En comparaison, le comte Torlato apparaît d’emblée comme un être supérieur ; et rien ne laisse supposer que le mariage qu’il propose à Maria dissimule une union funèbre. Il ne se préoccupe guère de son sort à elle et de ce qui pourrait lui arriver ; prenant prétexte de la devise de la famille : « Che sarà sarà » (« Ce qui doit advenir adviendra »), il décide de mettre les événements appelés à s’enchaîner sur le compte de la fatalité. Maria ne comprend pas qu’elle a épousé un homme névrosé et morbide, et se trompe en croyant qu’il se résignera à ce qu’elle conçoive un enfant avec un domestique. Le comte Torlato n’est certainement pas l’équivalent italien de Lord Chaterley. Dès lors, le drame est inéluctable.
Ce film est passionnant à plus d’un titre. Le dialogue de Mankiewicz est brillant.
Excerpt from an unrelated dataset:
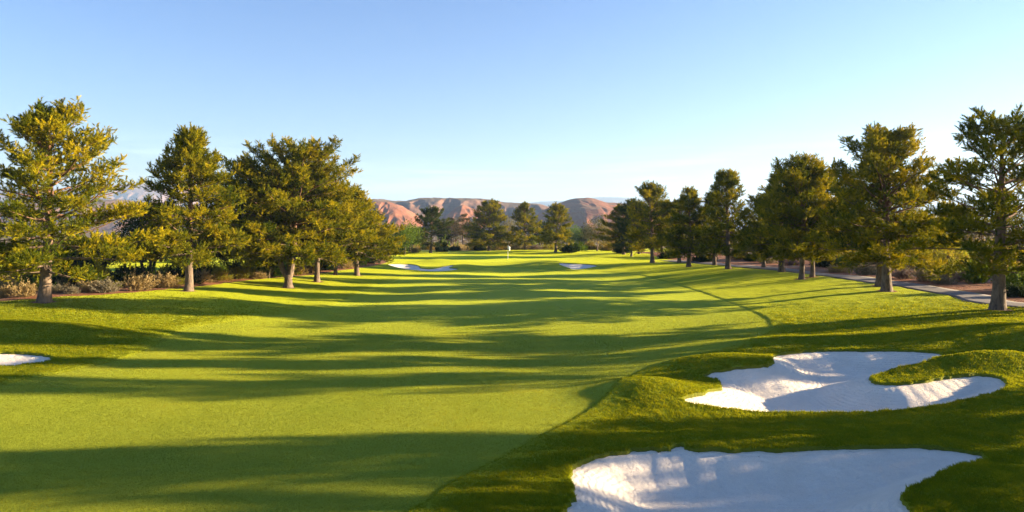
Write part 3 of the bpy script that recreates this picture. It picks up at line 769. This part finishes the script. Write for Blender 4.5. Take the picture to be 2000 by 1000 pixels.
LS, RS, CS = 'shrubs in the red soil bed on the left', 'shrubs beyond the cart path', 'shrubs behind the green'
for a in [
 ('sage', 12, 580, 556, 20, 'tan sagebrush at the left frame edge'), ('sage', 48, 580, 551, 26, 'tan sagebrush just left of the leftmost pine trunk'),
 ('grey', 112, 572, 555, 18, 'small grey-green shrub touching right of the leftmost trunk'), ('grey', 140, 574, 560, 17, 'low grey shrub in red soil right of the leftmost trunk'),
 ('sage', 178, 570, 546, 26, 'olive tan shrub under the right limbs of the leftmost pine'), ('grey', 208, 571, 545, 28, 'large grey-green sagebrush between shade tree and leftmost pine'),
 ('yellow', 232, 562, 548, 16, 'small yellow-green tuft beside the rounded tan sagebrush'), ('sage', 272, 567, 533, 30, 'tall rounded tan sagebrush below the dark shade tree'),
 ('sage', 325, 562, 536, 27, 'tan sagebrush just left of the narrow pine trunk'), ('yellow', 350, 556, 540, 18, 'yellow-green brush touching the narrow pine trunk on its left'),
 ('sage', 395, 551, 528, 22, 'tan green shrub just right of the narrow pine trunk'), ('yellow', 428, 547, 517, 22, 'feathery yellow-green brush right of the narrow pine'),
 ('yellow', 466, 544, 514, 30, 'brightest yellow rabbitbrush left of the forked pine'), ('sage', 505, 544, 530, 18, 'low tan shrub right of the brightest rabbitbrush'),
 ('green', 540, 540, 505, 26, 'leafy green bush against the forked trunk'), ('grey', 300, 556, 535, 24, 'grey shrub behind the tall rounded sagebrush'),
 ('dark', 60, 560, 525, 40, 'dark shaded bush behind the leftmost trunk'), ('dark', 165, 558, 520, 40, 'dark shaded bush behind the olive tan shrub'),
 ('dark', 250, 552, 520, 36, 'dark shaded bush left of the shade tree trunks'), ('sage', 580, 536, 516, 20, 'tan shrub behind the forked trunk'),
 ('gold', 605, 532, 505, 22, 'golden shrub between the forked pine and the thick trunk'), ('dark', 640, 527, 505, 20, 'dark shrub between thick trunk and slim trunk'),
 ('sage', 675, 524, 507, 16, 'tan shrub between slim trunk and straight trunk'), ('dark', 770, 497, 470, 22, 'dark bush at the base of the bright green tree'), ('sage', 752, 503, 488, 12, 'small tan shrub at the soil end by the left row')]:
    shrub(*a, LS)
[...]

Il se peut qu’il y ait des spectateurs pour le trouver trop encombrant, et c’est vrai qu’il est abondant, probablement trop abondant. Cependant ce film ne saurait être réduit à du théâtre filmé ; car, comme à son habitude, Mankiewicz use habilement de l’image pour manipuler le spectateur. Ainsi, la scène d’ouverture, relative à l’enterrement de Maria, ne prend toute sa dimension qu’à la fin du film, quand, de retour au cimetière, le plan s’élargit, dévoilant au spectateur des éléments que le réalisateur s’était bien gardé de lui montrer au début. Mankiewicz développe là tout un art du cadrage.
Humphrey Bogart interprète le personnage d’Harry Dawes. Bien que ne jouant pas un « privé », il traîne un imperméable Burberry qui rend sa silhouette aisément reconnaissable. Ava Gardner trouve probablement dans le personnage de Maria le meilleur rôle de sa carrière. Elle est inoubliable quand elle danse pieds nus au milieu des bohémiens.
La Comtesse aux pieds nus (The Barefoot Contessa), de Joseph L. Mankiewicz, 1954, avec Humphrey Bogart, Ava Gardner, Edmond O’Brien, Marius Goring, Valentina Cortesa et Rossano Brazzi, DVD 20th Century Fox.
PS : la devise des Torlato, « Che sarà sarà », a inspiré la chanson Que sera sera, chantée par Doris Day dans L’Homme qui en savait trop (The Man who knew too much), d’Hitchcock.